Wind farm in Altamont Pass, California. Photo credit: Shutterstock.com.

The US federal government's 2020 spending bill, signed by President Donald Trump in December, extends energy tax credits that will benefit the development of wind energy facilities, along with several other types of energy technologies such as solar, biodiesel, geothermal, and hydrokinetic. 

Wind energy developers who either spend 5 percent of project costs or begin facility construction in 2020 and come online by 2024 will be qualified for 60 percent of the 10-year, $25 per megawatt hour (i.e., $15/mwh) production tax credit (PTC) that was initiated in 2016 as a spur to development. 

If they prefer, they can instead elect to take a discounted investment tax credit (ITC) of 18 percent. Previously, the final round of projects eligible for either PTC or ITC had to have met qualifications in 2019 and be online by the end of 2023. 

According to the original rules, projects within the 2019-2023 range received a 40 percent PTC or a 12 percent ITC. Thus, the extension as written allows projects qualified in 2020 to receive a higher tax credit than those qualified in 2019. Strategies for working around this quirk are “likely available,” according to IHS Markit (IHSM), parent company of JOC.com, but they have not been made explicit. 

Extension expected to drive modest installation increase 

Before the extension, IHSM forecast that the PTC phaseout would lead US wind installations to drop from over 10 gigawatts in 2021 to less than 4 GW annually in 2023 and 2024. IHSM now expects the PTC extension to lower costs and increase onshore wind development slightly above the forecast in 2023 and by another GW in 2024. A large amount of wind capacity procured earlier, when the PTC was higher and projects due online in 2020 and 2021, will reduce investment in the mid-20s. 

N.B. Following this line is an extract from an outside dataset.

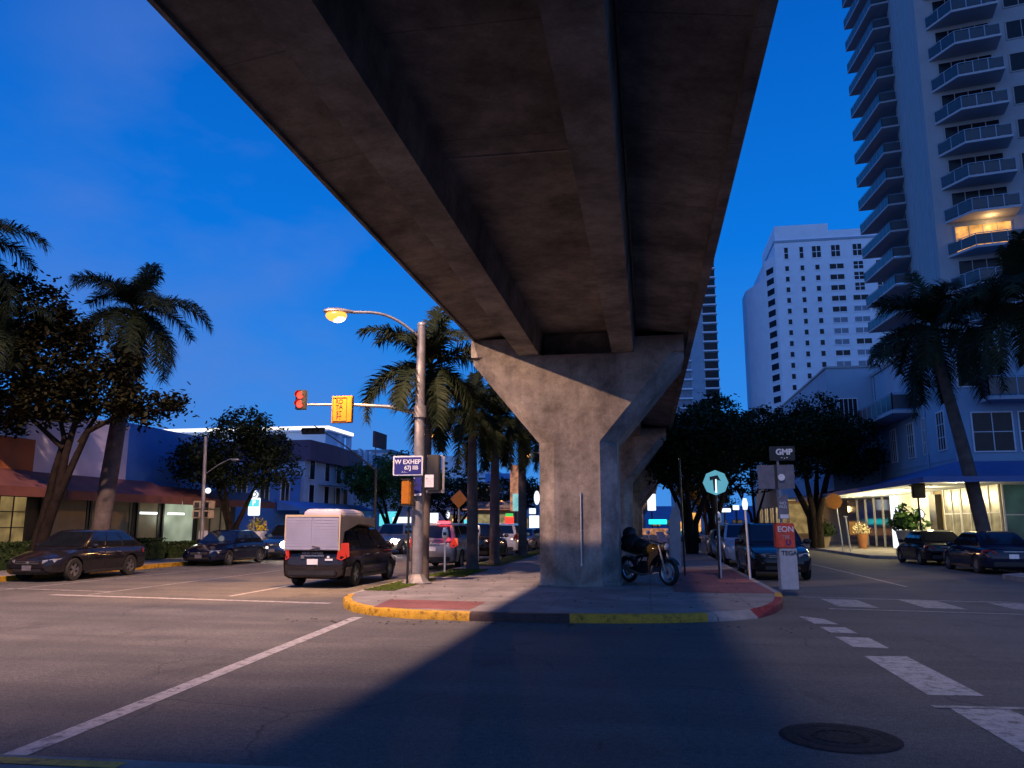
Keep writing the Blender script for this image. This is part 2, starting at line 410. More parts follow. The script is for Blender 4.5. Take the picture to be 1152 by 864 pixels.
# near median the photographer stands on
g = MB(); g.add([(-8, 5.10, -.02), (5, 5.50, -.02), (5, -20, -.02), (-8, -20, -.02), (-8, 5.10, .12), (5, 5.50, .12), (5, -20, .12), (-8, -20, .12)],
                [(4, 7, 6, 5), (0, 1, 5, 4), (1, 2, 6, 5), (2, 3, 7, 6), (3, 0, 4, 7)]); struct('near_pavement', g, 'walk')
g = MB(); g.add([(-8.03, 5.11, -.02), (-3.5, 5.249, -.02), (-3.5, 5.04, .126), (-8.03, 4.90, .126), (-8.03, 5.11, .118), (-3.5, 5.249, .118)], [(0, 1, 5, 4), (4, 5, 2, 3)]); struct('near_kerb_yellow', g, 'yellow_paint')
# left sidewalk and right sidewalk
KX = -19.25
g = MB(); g.box(-60, KX - .17, 17, 400, -.02, H); g.box(-60, KX - .17, -60, 2, -.02, H); struct('pavement_beside_shops', g, 'walkplain')
g = MB(); g.box(KX - .17, KX, 17, 400, -.02, H + .002); g.box(KX - .17, KX, -60, 2, -.02, H + .002); struct('kerb_beside_shops', g, 'yellow_paint')
g = MB()
poly = [(60, 24.5), (60, 400), (11, 400), (11, 43.5), (13.3, 41.8), (13.3, 29.6), (11, 27.9), (11, 26.2), (11.9, 24.9), (13.2, 24.5)]
g.prism(poly, -.02, H); struct('pavement_beside_cafe', g, 'walk')
g = MB(); KP = poly[2:]
kin = inset(KP, .15)
g.loft([[(a[0] - .004 * 0, a[1], -.02), (a[0], a[1], H + .004), (b[0], b[1], H + .004), (b[0], b[1], -.02)] for a, b in zip([(x - .004, y) for x, y in KP], inset(KP, .15))]); struct('kerb_beside_cafe', g, 'kerb')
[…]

Off the coast of the northeastern US, wind projects are expected to boom as states and utilities have shared plans and made commitments to build more than 26 GW of offshore projects by 2035. Project schedules have been delayed by environmental studies, however, threatening the ability of these projects to benefit from the ITC, preferable for these types of projects over the PTC because they are capital-intensive. IHSM expects the wind industry to lobby for a specifically offshore ITC separate from the onshore industry's ITC. Additionally, because solar power investments enjoy a permanent, 10 percent ITC that never phases out, the wind industry is expected to lobby for similar permanent support.